Sunday, November 2nd, 2008

I’m just back from the Professional Developer Conference (PDC) in Los Angeles. I feel so jet-lagged that I don’t even know what time it is anymore. It’s dark and surely I should sleep, but my fingers keep typing on the keyboard as if they were taking on a life of their own.

Thanks to “Oslo“, the new platform for model-driven applications, I’m creating a simple textual Domain Specific Language (DSL). It’s a throwaway project, but I know my next one will be more ambitious.

I take another glance at the MGrammar language specification and I’m ready to code again. I expand my running example a bit to explore a potential scenario. Intellipad’s dynamic parser evaluates my language on the fly and duly reports some errors. No problem. I extend my grammar a tiny little more until I have no further warnings. I figured I can design my language interactively by example: it’s fun and totally test-driven!

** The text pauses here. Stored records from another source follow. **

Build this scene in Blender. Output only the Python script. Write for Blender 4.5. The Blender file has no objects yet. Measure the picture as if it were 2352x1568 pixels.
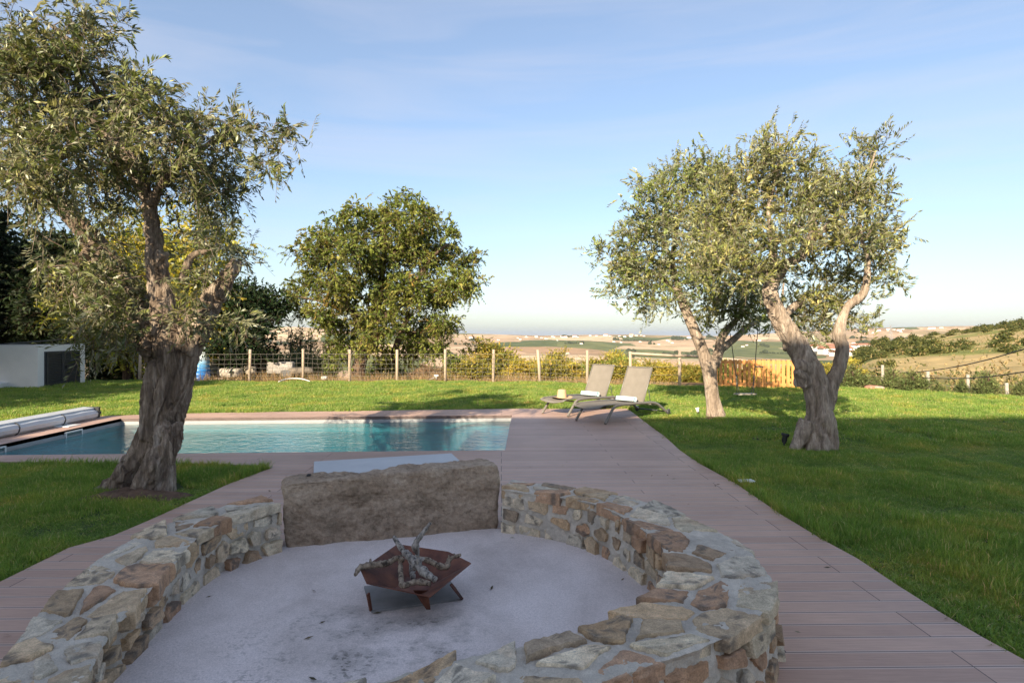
import bpy, bmesh, math, random
import numpy as np
from mathutils import Vector, Matrix
from mathutils.geometry import tessellate_polygon

# ------------------------------------------------------------------ camera, sky, sun, exposure
F, HZ, CX, CH = 1400.0, 766.0, 1176.0, 1.62       # focal length / horizon / centre of the 2352 px wide view, eye height
scene = bpy.context.scene
C = scene.collection
rad = math.radians

cam_d = bpy.data.cameras.new('camera')
cam = bpy.data.objects.new('camera', cam_d)
C.objects.link(cam)
cam.location = (0, 0, CH)
cam.rotation_euler = (rad(90), 0, 0)
cam_d.sensor_width = 36
cam_d.lens = 36 * F / 2352
cam_d.shift_y = -(784 - HZ) / 2352
cam_d.clip_start = 0.05
cam_d.clip_end = 60000
scene.camera = cam

SUN_EL, SUN_AZ = 24.3, 202.6                       # sun behind the camera, a little to its left
world = bpy.data.worlds.new('World')
scene.world = world
world.use_nodes = True
wn, wl = world.node_tree.nodes, world.node_tree.links
wn.clear()
w_out = wn.new('ShaderNodeOutputWorld')
w_bg = wn.new('ShaderNodeBackground')
w_sky = wn.new('ShaderNodeTexSky')
w_sky.sky_type = 'NISHITA'
w_sky.sun_disc = False
w_sky.sun_elevation = rad(SUN_EL)
w_sky.sun_rotation = rad(SUN_AZ)
w_sky.altitude = 100
w_sky.air_density = 1.0
w_sky.dust_density = 1.15
w_sky.ozone_density = 3.0
w_bg.inputs['Strength'].default_value = 0.0665
# thin cirrus veils: a stretched noise on the sky direction that whitens the sky
w_tc = wn.new('ShaderNodeTexCoord')
w_map = wn.new('ShaderNodeMapping')
w_map.inputs['Scale'].default_value = (0.8, 1.2, 9.0)
w_map.inputs['Rotation'].default_value = (rad(4), rad(-9), 0)
w_no = wn.new('ShaderNodeTexNoise')
w_no.inputs['Scale'].default_value = 1.9
w_no.inputs['Detail'].default_value = 6
w_no.inputs['Roughness'].default_value = 0.55
w_no.inputs['Distortion'].default_value = 0.7
w_rmp = wn.new('ShaderNodeValToRGB')
w_rmp.color_ramp.elements[0].position = 0.40
w_rmp.color_ramp.elements[0].color = (0.10, 0.10, 0.10, 1)
w_rmp.color_ramp.elements[1].position = 0.80
w_rmp.color_ramp.elements[1].color = (0.40, 0.40, 0.40, 1)
w_mix = wn.new('ShaderNodeMix')
w_mix.data_type = 'RGBA'
w_mix.inputs[7].default_value = (3.3, 3.2, 3.5, 1)
wl.new(w_tc.outputs['Generated'], w_map.inputs['Vector'])
wl.new(w_map.outputs[0], w_no.inputs['Vector'])
wl.new(w_no.outputs['Fac'], w_rmp.inputs[0])
wl.new(w_rmp.outputs[0], w_mix.inputs[0])
w_gam = wn.new('ShaderNodeGamma')
w_gam.inputs['Gamma'].default_value = 0.86
wl.new(w_sky.outputs[0], w_gam.inputs[0])
wl.new(w_gam.outputs[0], w_mix.inputs[6])
wl.new(w_mix.outputs[2], w_bg.inputs['Color'])
wl.new(w_bg.outputs[0], w_out.inputs['Surface'])

sun_d = bpy.data.lights.new('sun', 'SUN')
sun_d.energy = 2.7
sun_d.angle = rad(0.5)
sun_d.color = (1.0, 0.86, 0.64)
sun = bpy.data.objects.new('sun', sun_d)
C.objects.link(sun)
sun_dir = Vector((math.sin(rad(SUN_AZ)) * math.cos(rad(SUN_EL)), math.cos(rad(SUN_AZ)) * math.cos(rad(SUN_EL)), math.sin(rad(SUN_EL))))
sun.rotation_euler = sun_dir.to_track_quat('Z', 'Y').to_euler()
sun.location = (-8, -20, 12)

scene.view_settings.view_transform = 'Standard'
scene.view_settings.look = 'None'
scene.view_settings.gamma = 1
scene.view_settings.exposure = 2.0
scene.render.engine = 'CYCLES'
cy = scene.cycles
cy.max_bounces = 8
cy.diffuse_bounces = 3
cy.glossy_bounces = 3
cy.transmission_bounces = 6
cy.transparent_max_bounces = 12
cy.volume_bounces = 0
cy.caustics_reflective = False
cy.caustics_refractive = False
cy.sample_clamp_indirect = 6
cy.use_denoising = True

R = random.Random(7)
G = np.random.default_rng(11)

# ------------------------------------------------------------------ helpers
def P(x, y, z=0.0):
    """where the line of sight through a point of the 2352 px view meets the level z"""
    Y = F * (CH - z) / (y - HZ)
    return ((x - CX) / F * Y, Y)

def Q(x, y, Y):
    """the point at distance Y on that line of sight"""
    return Vector(((x - CX) / F * Y, Y, CH - (y - HZ) / F * Y))

def vnoise(p):
    p = np.asarray(p, float)
    i = np.floor(p).astype(np.int64)
    f = p - i
    f = f * f * (3 - 2 * f)
    def h(a, b, c):
        n = (a * 374761393 + b * 668265263 + c * 1274126177) & 0xffffffff
        n = ((n ^ (n >> 13)) * 1274126177) & 0xffffffff
        return ((n ^ (n >> 16)) & 0xffff) / 65535.0
    x, y, z = i[:, 0], i[:, 1], i[:, 2]
    u, v, w = f[:, 0], f[:, 1], f[:, 2]
    def lx(b, c):
        return h(x, b, c) * (1 - u) + h(x + 1, b, c) * u
    a0 = lx(y, z) * (1 - v) + lx(y + 1, z) * v
    a1 = lx(y, z + 1) * (1 - v) + lx(y + 1, z + 1) * v
    return a0 * (1 - w) + a1 * w

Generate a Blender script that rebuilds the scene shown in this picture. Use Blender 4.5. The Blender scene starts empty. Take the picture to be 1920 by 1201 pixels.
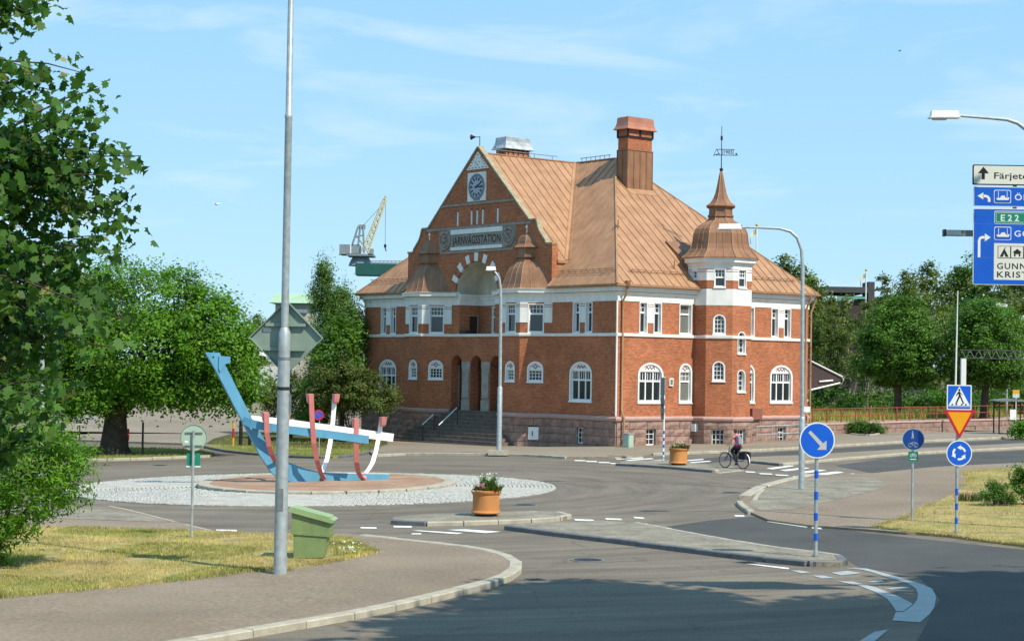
import bpy, bmesh, math, random
import numpy as np
from mathutils import Vector, Matrix
from mathutils.geometry import delaunay_2d_cdt
random.seed(11)
RNG = np.random.default_rng(5)
SC = bpy.context.scene
COL = SC.collection
rad = math.radians

# ------------------------------------------------------------------ camera
FPX, PITCH, ROLL, CAMH = 3390.5, 0.0253, 0.0159, 4.0
CAM = Vector((0, 0, CAMH))
_f = Vector((0, math.cos(PITCH), math.sin(PITCH)))
_r = Vector((1, 0, 0))
_d = _f.cross(_r)
_c, _s = math.cos(ROLL), math.sin(ROLL)
RGT = _c * _r - _s * _d
DWN = _s * _r + _c * _d
cam_data = bpy.data.cameras.new('camera')
cam = bpy.data.objects.new('camera', cam_data)
COL.objects.link(cam)
up = -DWN
bk = -_f
cam.matrix_world = Matrix(((RGT.x, up.x, bk.x, 0), (RGT.y, up.y, bk.y, 0), (RGT.z, up.z, bk.z, CAMH), (0, 0, 0, 1)))
cam_data.sensor_width = 36
cam_data.lens = FPX / 1920 * 36
cam_data.clip_start = 0.5
cam_data.clip_end = 20000
SC.camera = cam

# ------------------------------------------------------------------ sky, sun, exposure
SUN_EL, SUN_AZ = rad(49), math.atan2(0.73, -0.685)      # azimuth measured from +Y towards +X
w = bpy.data.worlds.new('World')
SC.world = w
w.use_nodes = True
nt = w.node_tree
for n in list(nt.nodes):
    nt.nodes.remove(n)
def N(tree, typ, **kw):
    n = tree.nodes.new(typ)
    for k, v in kw.items():
        setattr(n, k, v)
    return n
out = N(nt, 'ShaderNodeOutputWorld')
bg = N(nt, 'ShaderNodeBackground')
sky = N(nt, 'ShaderNodeTexSky')
sky.sky_type = 'NISHITA'
sky.sun_disc = False
sky.sun_elevation = SUN_EL
sky.sun_rotation = SUN_AZ
sky.altitude = 0
sky.air_density = 1.0
sky.dust_density = 0.0
sky.ozone_density = 5.0
bg.inputs['Strength'].default_value = 0.135
# thin streaks of high cloud over the whole sky
tc = N(nt, 'ShaderNodeTexCoord')
mp = N(nt, 'ShaderNodeMapping')
mp.inputs['Scale'].default_value = (2.2, 2.2, 11.0)
mp.inputs['Rotation'].default_value = (0.0, 0.22, 0.3)
n1 = N(nt, 'ShaderNodeTexNoise')
n1.inputs['Scale'].default_value = 2.3
n1.inputs['Detail'].default_value = 7
n1.inputs['Roughness'].default_value = 0.58
n1.inputs['Distortion'].default_value = 0.5
rp = N(nt, 'ShaderNodeValToRGB')
rp.color_ramp.elements[0].position = 0.50
rp.color_ramp.elements[0].color = (0.0, 0.0, 0.0, 1)
rp.color_ramp.elements[1].position = 0.78
rp.color_ramp.elements[1].color = (0.62, 0.62, 0.62, 1)
mx = N(nt, 'ShaderNodeMixRGB')
mx.inputs['Color2'].default_value = (5.6, 6.1, 6.7, 1)
nt.links.new(tc.outputs['Generated'], mp.inputs['Vector'])
nt.links.new(mp.outputs['Vector'], n1.inputs['Vector'])
nt.links.new(n1.outputs['Fac'], rp.inputs['Fac'])
nt.links.new(rp.outputs['Color'], mx.inputs['Fac'])
# a clear summer blue that stays blue down to the horizon
sx_ = N(nt, 'ShaderNodeSeparateXYZ')
hz = N(nt, 'ShaderNodeValToRGB')
hz.color_ramp.elements[0].position = 0.0
hz.color_ramp.elements[0].color = (0.46, 0.745, 0.95, 1)
hz.color_ramp.elements[1].position = 0.34
hz.color_ramp.elements[1].color = (0.265, 0.585, 0.92, 1)
hs = N(nt, 'ShaderNodeVectorMath', operation='SCALE')
hs.inputs['Scale'].default_value = 0.86 / 0.135
bl = N(nt, 'ShaderNodeMixRGB')
bl.inputs['Fac'].default_value = 0.86
nt.links.new(tc.outputs['Generated'], sx_.inputs[0])
nt.links.new(sx_.outputs['Z'], hz.inputs['Fac'])
nt.links.new(hz.outputs['Color'], hs.inputs[0])
nt.links.new(sky.outputs['Color'], bl.inputs['Color1'])
nt.links.new(hs.outputs['Vector'], bl.inputs['Color2'])
nt.links.new(bl.outputs['Color'], mx.inputs['Color1'])
nt.links.new(mx.outputs['Color'], bg.inputs['Color'])
nt.links.new(bg.outputs['Background'], out.inputs['Surface'])

sl = bpy.data.lights.new('sun', 'SUN')
sl.energy = 4.5
sl.angle = rad(0.53)
sl.color = (1.0, 0.92, 0.79)
sun = bpy.data.objects.new('sun', sl)
COL.objects.link(sun)
S_DIR = Vector((math.sin(SUN_AZ) * math.cos(SUN_EL), math.cos(SUN_AZ) * math.cos(SUN_EL), math.sin(SUN_EL)))
sun.rotation_euler = S_DIR.to_track_quat('Z', 'Y').to_euler()
sun.location = S_DIR * 300
vs = SC.view_settings
vs.view_transform = 'Standard'
vs.look = 'None'
vs.exposure = 0.35
vs.gamma = 1.0
vs.use_curve_mapping = False
SC.cycles.max_bounces = 6
SC.cycles.diffuse_bounces = 3
SC.cycles.transparent_max_bounces = 6

# ------------------------------------------------------------------ the lie of the land
YAW = 0.8988
CX, CY = 5.2772, 90.2929                                # the station's street corner
UX = Vector((-math.cos(YAW), math.sin(YAW), 0))          # along its front, away from the corner
VX = Vector((math.sin(YAW), math.cos(YAW), 0))           # along its side

def zg(x, y):
    s = (x - CX) * UX.x + (y - CY) * UX.y
    return 0.016 * (x - CX) - 0.035 * min(max(s, 0.0), 5.0)

def ray(px, py):
    return RGT * ((px - 960) / FPX) + DWN * ((py - 600.5) / FPX) + _f

def G(px, py, dz=0.0):
    """Ground point seen at a photograph pixel (dz above the ground)."""
    z = 0.0
    d = ray(px, py)
    for _ in range(60):
        k = (z - CAMH) / d.z
        P = CAM + d * k
        z = 0.5 * z + 0.5 * (zg(P.x, P.y) + dz)
    return Vector((P.x, P.y, zg(P.x, P.y) + dz))

def at(px, py, Y):
    d = ray(px, py)
    return CAM + d * (Y / d.y)

def onplane(px, py, P0, n):
    d = ray(px, py)
    return CAM + d * ((P0 - CAM).dot(n) / d.dot(n))

# ------------------------------------------------------------------ helpers
def tag(o, label=None, cat=None, group=None, kind=None):
    if label: o['label'] = label
    if cat: o['category'] = cat
    if group: o['group'] = group
    if kind: o['kind'] = kind
    return o

def empty(name, loc=(0, 0, 0), rz=0.0, parent=None, **kw):
    o = bpy.data.objects.new(name, None)
    COL.objects.link(o)
    o.location = loc
    o.rotation_euler = (0, 0, rz)
    o.empty_display_size = 0.3
    if parent: o.parent = parent
    return tag(o, **kw)

def link(name, me, parent=None, **kw):
    o = bpy.data.objects.new(name, me)
    COL.objects.link(o)
    if parent: o.parent = parent
    return tag(o, **kw)

def copy_tree(o, parent=None):
    c = o.copy()
    COL.objects.link(c)
    if parent: c.parent = parent
    for ch in list(o.children):
        copy_tree(ch, c)
    return c

class MB:
    def __init__(s):
        s.v, s.f, s.mi, s.m = [], [], [], 0
    def add(s, vs_, fs):
        b = len(s.v)
        s.v += [tuple(p) for p in vs_]
        for f in fs:
            s.f.append(tuple(i + b for i in f))
            s.mi.append(s.m)
    def quad(s, a, b, c, d):
        s.add([a, b, c, d], [(0, 1, 2, 3)])
    def poly(s, pts):
        s.add(pts, [tuple(range(len(pts)))])
    def hexa(s, p):                        # 8 points, bottom ring then top ring
        s.add(p, [(3, 2, 1, 0), (4, 5, 6, 7), (0, 1, 5, 4), (1, 2, 6, 5), (2, 3, 7, 6), (3, 0, 4, 7)])
    def box(s, x0, x1, y0, y1, z0, z1):
        s.hexa([(x0, y0, z0), (x1, y0, z0), (x1, y1, z0), (x0, y1, z0), (x0, y0, z1), (x1, y0, z1), (x1, y1, z1), (x0, y1, z1)])
    def obox(s, c, ax, ay, az):            # centre and three half-axis vectors
        c, ax, ay, az = Vector(c), Vector(ax), Vector(ay), Vector(az)
        s.hexa([c - ax - ay - az, c + ax - ay - az, c + ax + ay - az, c - ax + ay - az,
                c - ax - ay + az, c + ax - ay + az, c + ax + ay + az, c - ax + ay + az])
    def prism(s, poly, ex):                # 3-D polygon extruded by a vector
        n = len(poly)
        ex = Vector(ex)
        a = [Vector(p) for p in poly]
        b = [p + ex for p in a]
        s.add(a + b, [tuple(range(n - 1, -1, -1)), tuple(range(n, 2 * n))] + [(i, (i + 1) % n, n + (i + 1) % n, n + i) for i in range(n)])
    def tube(s, pts, r, n=8, caps=True, squash=None):
        pts = [Vector(p) for p in pts]
        rs = r if isinstance(r, (list, tuple)) else [r] * len(pts)
        base = len(s.v)
        prev = None
        for i, p in enumerate(pts):
            t = (pts[min(i + 1, len(pts) - 1)] - pts[max(i - 1, 0)]).normalized()
            if prev is None:
                ref = Vector((0, 0, 1)) if abs(t.z) < 0.9 else Vector((0, 1, 0))
                a = t.cross(ref).normalized()
            else:
                a = (prev - t * prev.dot(t)).normalized()
            prev = a
            b = t.cross(a)
            for k in range(n):
                ang = 2 * math.pi * k / n
                s.v.append(tuple(p + (a * math.cos(ang) + b * math.sin(ang)) * rs[i]))
        for i in range(len(pts) - 1):
            for k in range(n):
                s.f.append((base + i * n + k, base + i * n + (k + 1) % n, base + (i + 1) * n + (k + 1) % n, base + (i + 1) * n + k))
                s.mi.append(s.m)
        if caps:
            s.f.append(tuple(base + k for k in range(n - 1, -1, -1))); s.mi.append(s.m)
            e = base + (len(pts) - 1) * n
            s.f.append(tuple(e + k for k in range(n))); s.mi.append(s.m)
    def lathe(s, prof, n=24, c=(0, 0, 0), ph=0.0, a0=0.0, a1=2 * math.pi, cap=True):
        full = abs(a1 - a0 - 2 * math.pi) < 1e-6
        m = n if full else n + 1
        base = len(s.v)
        for r, z in prof:
            for k in range(m):
                a = ph + a0 + (a1 - a0) * k / n
                s.v.append((c[0] + r * math.cos(a), c[1] + r * math.sin(a), c[2] + z))
        for i in range(len(prof) - 1):
            for k in range(n):
                k2 = (k + 1) % m
                s.f.append((base + i * m + k, base + i * m + k2, base + (i + 1) * m + k2, base + (i + 1) * m + k)); s.mi.append(s.m)
        if cap and full:
            s.f.append(tuple(base + k for k in range(m - 1, -1, -1))); s.mi.append(s.m)
            e = base + (len(prof) - 1) * m
            s.f.append(tuple(e + k for k in range(m))); s.mi.append(s.m)
    def sphere(s, c, r, n=10, m=6, sx=1, sy=1, sz=1):
        prof = []
        base = len(s.v)
        for i in range(m + 1):
            t = math.pi * i / m
            for k in range(n):
                a = 2 * math.pi * k / n
                s.v.append((c[0] + sx * r * math.sin(t) * math.cos(a), c[1] + sy * r * math.sin(t) * math.sin(a), c[2] - sz * r * math.cos(t)))
        for i in range(m):
            for k in range(n):
                s.f.append((base + i * n + k, base + i * n + (k + 1) % n, base + (i + 1) * n + (k + 1) % n, base + (i + 1) * n + k)); s.mi.append(s.m)
    def torus(s, c, axis, R, r, n=28, m=6):
        axis = Vector(axis).normalized()
        ref = Vector((0, 0, 1)) if abs(axis.z) < 0.9 else Vector((1, 0, 0))
        a = axis.cross(ref).normalized()
        b = axis.cross(a)
        base = len(s.v)
        for i in range(n):
            t = 2 * math.pi * i / n
            e = a * math.cos(t) + b * math.sin(t)
            for k in range(m):
                q = 2 * math.pi * k / m
                s.v.append(tuple(Vector(c) + e * (R + r * math.cos(q)) + axis * (r * math.sin(q))))
        for i in range(n):
            for k in range(m):
                s.f.append((base + i * m + k, base + ((i + 1) % n) * m + k, base + ((i + 1) % n) * m + (k + 1) % m, base + i * m + (k + 1) % m)); s.mi.append(s.m)
    def xform(s, M, start=0):
        for i in range(start, len(s.v)):
            s.v[i] = tuple(M @ Vector(s.v[i]))
    def mesh(s, name, mats, smooth=False, angle=35):
        me = bpy.data.meshes.new(name)
        me.from_pydata(s.v, [], s.f)
        if not isinstance(mats, (list, tuple)): mats = [mats]
        for m_ in mats: me.materials.append(m_)
        if len(mats) > 1:
            me.polygons.foreach_set('material_index', s.mi)
        if smooth:
            me.polygons.foreach_set('use_smooth', [True] * len(me.polygons))
            me.set_sharp_from_angle(angle=rad(angle))
        me.update()
        return me
    def build(s, name, mats, parent=None, smooth=False, angle=35, **kw):
        return link(name, s.mesh(name, mats, smooth, angle), parent, **kw)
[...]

I stare out my window for a moment, dreaming about a possible future. Writing DSL parsers is becoming such a trivial job that the need for many pesky visual DSL designers, noisy XML configuration files, and messy code-generation solutions may soon fade. With the exception of few notable scenarios (e.g. data transmission), I may very well enjoy the end of XML’s supremacy as a default file format.

I know, it’s just a dream. I’ll better go back to my task and write some more code.